Ese fue el gran legado de Deng Xiaoping: una Segunda Revolución, una nueva “Larga Marcha” que, así como la primera, encabezada por Mao, llevó a los comunistas chinos al poder. Ésta cambió para siempre los destinos de la nación, sus relaciones con el resto del mundo, y sacudió las teorías económicas y políticas hasta entonces dominantes.
Occidente debió rendirse a la evidencia de que un Partido Comunista fuera capaz de implementar la más extraordinaria y exitosa transformación económica y social de la historia.
En este casi medio siglo desde su inicio, la reforma “denguiana” y sus dos hijos pródigos, la economía socialista de mercado y el socialismo con características chinas, son parte del programa de estudio de las facultades de economía y ciencia políticas de casi todas las universidades del mundo y una referencia ineludible en cualquier análisis, conferencia o debate sobre China y su protagonismo internacional.

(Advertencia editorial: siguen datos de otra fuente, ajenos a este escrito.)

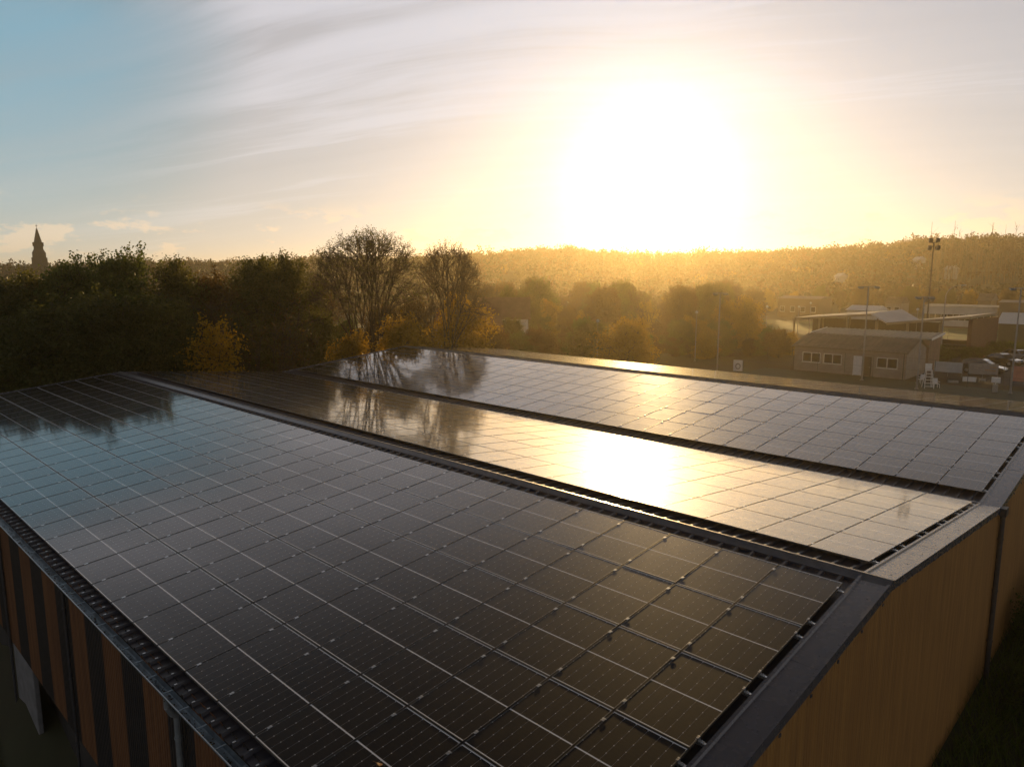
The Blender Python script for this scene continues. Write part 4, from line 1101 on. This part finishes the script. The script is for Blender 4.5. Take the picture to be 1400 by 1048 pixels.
# ---------------------------------------------------------------- court furniture
def banner(label, p0, p1, yt0, yt1, h, Y, m, marks=None):
    a, b = hp(p0, 500, 1, Y), hp(p1, 500, 1, Y); zt0 = hp(p0, yt0, 1, Y)[2]; zt1 = hp(p1, yt1, 1, Y)[2]
    o = thing('banner', label, 'banner', (a[0], Y, GZ), 0, 'banners hung on the court fence')
    W = float(b[0]-a[0]); n = 14; mb = MB(); vs = []
    for k in range(n+1):
        f = k/n; sag = .06*math.sin(math.pi*f*3); zt = zt0+(zt1-zt0)*f-GZ; vs += [(W*f, sag, zt-h), (W*f, sag*.3, zt)]
    mb.add(vs, [(2*k, 2*k+2, 2*k+3, 2*k+1) for k in range(n)]); mb.build('cloth', m, o)
    for f in (0, .5, 1):
        mb = MB(); mb.tube((W*f, .09, 0), (W*f, .09, zt0-GZ+.08), .03, None, 6); mb.build('post', M_POLE, o)
    if marks: marks(o, W, zt1-GZ, h)
    return o
def scrawl(o, W, zt, h):
    mb = MB(); rg = random.Random(3)
    for row, (x0, x1, zf) in enumerate(((.58, .93, .62), (.74, .93, .34))):
        x = W*x0
        while x < W*x1:
            hh = rg.uniform(.08, .2); z = zt-h*zf; mb.box(x, x+.05, -.085, -.075, z-hh*.5, z+hh*.5); mb.box(x, x+.16, -.085, -.075, z-.03, z+.02); x += .21
    mb.build('lettering', mat('orange_print', (.55, .28, .06), .6), o)
    mb = MB()
    for zf, x1 in ((.3, .45), (.5, .35)): mb.box(W*.2, W*x1, -.085, -.075, zt-h*zf-.03, zt-h*zf+.03)
    mb.build('lettering', M_PALEW, o)
banner('pale blue banner hanging on the fence left of the parked dark car', 1277.5, 1316, 493.5, 496, 1.15, 78.5, mat('blue_cloth', (.46, .52, .56), .8, 0, .15, 2))
banner('grey banner with faint orange lettering in front of the dark car', 1324, 1365, 496, 497.5, 1.2, 78.5, mat('grey_cloth', (.36, .34, .32), .8, 0, .15, 2), scrawl)
banner('faded red banner at the right edge of the court fence', 1386, 1418, 500, 502, 1.6, 77, mat('red_cloth', (.50, .22, .17), .8, 0, .2, 2))
def board(label, px, py0, py1, w, Y, m, legs=True, cat='sign board', group='small boards on the court', emblem=False):
    a = hp(px, py1, 1, Y); zb = a[2]-GZ; zt = hp(px, py0, 1, Y)[2]-GZ; o = thing('board', label, cat, (a[0], Y, GZ), .4, group)
    mb = MB(); mb.box(-w/2, w/2, -.03, .03, zb, zt); mb.build('panel', m, o, bevel=.01)
    for s in (-1, 1):
        mb = MB(); mb.box(s*w*.42-.03, s*w*.42+.03, .03, .08, 0, zt-.05); mb.build('leg', M_POLE, o)
    if emblem:
        mb = MB(); cz = (zb+zt)/2
        for k in range(16):
            a0, a1 = 6.2832*k/16, 6.2832*(k+1)/16; mb.add([(r*math.cos(a), -.036, cz+r*1.2*math.sin(a)) for r, a in ((w*.18, a0), (w*.30, a0), (w*.30, a1), (w*.18, a1))], [(0, 1, 2, 3)])
        mb.build('emblem', mat('sign_grey', (.25, .25, .22), .7), o)
    return o
board('square grey board low on the court edge, left of the middle', 1302.5, 519.5, 528, 1.0, 73.5, mat('grey_board', (.33, .33, .31), .7))
board('white board low on the court edge below the dark car', 1325, 515, 521.5, 1.25, 75.0, M_WHITE)
board('small dim board right of the white board', 1343, 517, 520.5, .65, 76.0, MATS['grey_board'])
board('white board with ring emblem alone beyond the far roof edge', 1008.5, 492, 509, 1.05, 66.5, M_WHITE, group=None, emblem=True)
xy = hp(1360, 536, 2, GZ); o = thing('score_box', 'white box on a grey stand at the right of the court', 'box', (xy[0], xy[1], GZ), .2)
mb = MB(); mb.box(-.22, .22, -.2, .2, 0, .78); mb.build('stand', MATS['grey_board'], o, bevel=.02); mb = MB(); mb.box(-.36, .36, -.26, .26, .95, 1.45); mb.box(-.05, .05, -.05, .05, .78, .95); mb.build('case', M_WHITE, o, bevel=.02)
xy = gp(1268, 530); o = thing('umpire_chair', 'tall white umpire chair with ladder rungs at the court edge', 'umpire chair', (xy[0], xy[1], GZ), .5)
for sx in (-1, 1):
    for sy, t in ((-1, .55), (1, .45)):
        mb = MB(); mb.tube((sx*.42, sy*t, 0), (sx*.26, sy*.16, 1.75), .035, None, 6); mb.build('leg', M_WHITE, o)
for k in range(5):
    f = (k+.7)/5.6; mb = MB(); w = .42-.16*f; mb.box(-w, w, -(.55-.39*f)-.035, -(.55-.39*f)+.035, 1.75*f-.03, 1.75*f+.03); mb.build('rung', M_WHITE, o)
mb = MB(); mb.box(-.3, .3, -.22, .24, 1.75, 1.82); mb.build('seat', M_WHITE, o); mb = MB(); mb.box(-.3, .3, .2, .26, 1.86, 2.45); mb.build('backrest', M_WHITE, o)
def plastic_chair(label, px, py, rz):
    xy = gp(px, py); o = thing('plastic_chair', label, 'chair', (xy[0], xy[1], GZ), rz, 'white chairs on the court')
    mb = MB(); mb.box(-.25, .25, -.25, .25, .42, .47); mb.build('seat', M_WHITE, o, bevel=.01)
    mb = MB(); M = Matrix.Translation((0, .25, .47)) @ Matrix.Rotation(-.18, 4, 'X'); mb.box(-.25, .25, -.025, .025, 0, .48, 0, M); mb.build('backrest', M_WHITE, o, bevel=.01)
    for sx in (-1, 1):
        mb = MB(); mb.box(sx*.26-.03, sx*.26+.03, -.22, .24, .62, .66); mb.build('armrest', M_WHITE, o)
        for sy in (-1, 1): mb = MB(); mb.tube((sx*.23, sy*.23, .42), (sx*.27, sy*.28, 0), .028, None, 6); mb.build('leg', M_WHITE, o)
plastic_chair('white plastic chair right beside the umpire chair', 1279, 530, .6); plastic_chair('white plastic chair left of the umpire chair by the mast', 1258, 524, -.4)
# court fence of thin posts and rails
f_ = thing('court_fence', 'thin wire fence with slim posts between the courts and clubhouse', 'fence', (0, 0, GZ))
x = -33.5
while x < 2:
    mb = MB(); mb.tube((x, 71.0, 0), (x, 71.0, 2.6), .03, None, 6); mb.build('post', mat('fence_post', (.07, .08, .06), .6), f_); x += 3.0
mb = MB()
for z in (.1, 1.3, 2.55): mb.tube((-33.5, 71.0, z), (1.5, 71.0, z), .012, None, 4)
mb.build('wire', MATS['fence_post'], f_)
# pitch-side fence beyond the stand
f_ = thing('pitch_fence', 'low rail fence along the sunlit pitch behind the stand', 'fence', (0, 0, GZ)); x = -40
while x < 6:
    mb = MB(); mb.tube((x, 131, 0), (x, 131, 1.8), .04, None, 6); mb.build('post', MATS['fence_post'], f_); x += 3.0
mb = MB()
for z in (.6, 1.2, 1.75): mb.tube((-40, 131, z), (5, 131, z), .02, None, 4)
mb.build('wire', MATS['fence_post'], f_)
for k, (px, D, w, h) in enumerate([(1290, 108, 5.0, 2.2), (1345, 112, 6.0, 1.8), (1385, 118, 7.0, 2.2)]):
    X, Y = at(px, D); cr, tr = PROTO['bramble']; o = thing('hedge', ['dark clipped hedge below the stand left of the cars', 'dark hedge behind the parked dark car', 'dark hedge behind the silver car at the right edge'][k], 'hedge', (X, Y, GZ), .1*k, 'hedges by the car park')
    o.scale = (w/2.6, 1.2, h/1.7); link('crown', cr, o); link('trunk', tr, o)

# ---------------------------------------------------------------- haze: one box of air round the whole place
mb = MB(); mb.box(-3000, 3000, -3000, 3000, GZ-3.6, 50); hz = stuff(mb.build('haze', []))
hm = bpy.data.materials.new('haze'); hm.use_nodes = True; hm.node_tree.nodes.clear()
ho = hm.node_tree.nodes.new('ShaderNodeOutputMaterial'); hv = hm.node_tree.nodes.new('ShaderNodeVolumePrincipled')
hv.inputs['Color'].default_value = (1.0, .86, .58, 1); hv.inputs['Density'].default_value = HAZE_DENSITY; hv.inputs['Anisotropy'].default_value = HAZE_G
hm.node_tree.links.new(hv.outputs[0], ho.inputs['Volume']); hz.data.materials.append(hm)
tag(hz, 'thin golden evening haze filling the valley', 'haze')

Sin embargo, reflexionar sobre las reformas de China no es solo un tema académico.
A pesar de que los comunistas chinos no se cansan de repetir que su sistema “con características chinas” es único, intransferible e irrepetible, su éxito económico hace que muchos países lo vean como un ejemplo a seguir, un modelo de desarrollo que podría ayudarlos a pasar de la pobreza a la riqueza en tan solo una generación.
Es el caso de África donde China se ha convertido en su principal socio económico multiplicando por 100 el volumen de negocios entre 1992 y 2008. Según las última encuestas de Afrobarometer y Gallup, el 60 % de los consultados en 16 países africanos consideraron que la influencia china es "algo" o "muy positiva” (y tan solo un 14 % creen que es “negativa”), y donde sus líderes tienen muy presente que hace sólo treinta años China era tan pobre como Malawi. Si África pudiera lograr al menos la mitad del éxito económico de China, el continente se transformaría.
Esta semana Beijing fue la capital de África. Líderes de 53 países (todos menos el minúsculo Reino de Esuatini) y la Comisión de la Unión Africana celebraron la reunión cumbre 2024 del Foro para la Cooperación entre China y África (FOCAC por sus siglas en inglés), el mayor evento diplomático organizado por China pospandemia con la mayor asistencia de líderes extranjeros.
El tema de la cumbre fue “Unir esfuerzos para avanzar en la modernización y construir una comunidad China-África de alto nivel con un futuro compartido”. El objetivo: la construcción del mejor modelo de desarrollo, siempre “con características africanas”.